Thursday, July 22, 2004

Hemingway, Faulkner, and Bulwer-Lytton (well, almost):

United Airlines' in-flight magazine Hemispheres runs a Faux Faulkner and Imitation Hemingway contest. I have enjoyed reading these over the years, in between my twenty-minute-readings of Hemingway's books and my interminable attempts at finishing anything of Faulkner's.

United's latest series of television commercials have caught my eye, and during last Friday's flights I saw a short segment on the artist/animator behind them. It turns out that the lead female character in the "Lightbulb" segment is a self-portrait of the artist.

I was pleasantly suprised the other day to hear that a friend, Dave Zobel, had won a similar writing contest, parodying the opening lines of Bulwer-Lytton's writing (of "It was a dark and stormy night..." fame).

Dave's entry:

She resolved to end the love affair with Ramon tonight . . . summarily, like Martha Stewart ripping the sand vein out of a shrimp's tail . . . though the term "love affair" now struck her as a ridiculous euphemism . . . not unlike "sand vein," which is after all an intestine, not a vein . . . and that tarry substance inside certainly isn't sand . . . and that brought her back to Ramon.
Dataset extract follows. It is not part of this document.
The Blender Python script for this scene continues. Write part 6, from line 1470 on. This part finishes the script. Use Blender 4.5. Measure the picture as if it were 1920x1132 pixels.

See the entire set of results here.

Dave and I went to Caltech together, and we lived in apartments that faced each other one year. We often were interviewed by folks from intelligence agencies, gathering background on friends for their security clearances. Dave had a big poster of Lenin on his wall, supposedly gazing optimistically into a Socialist future, but actually looking out a window at a set of sorry Pasadena palm trees full of escaped parrots that left their droppings on the faded Toyotas parked below. I often wonder what those security clearance folks from CIA, NSA, FBI, DIA, and the NIS thought of that poster.

1 comment:

Anonymous said...

I just told them it had been there when I moved in, and that I thought it might be yours.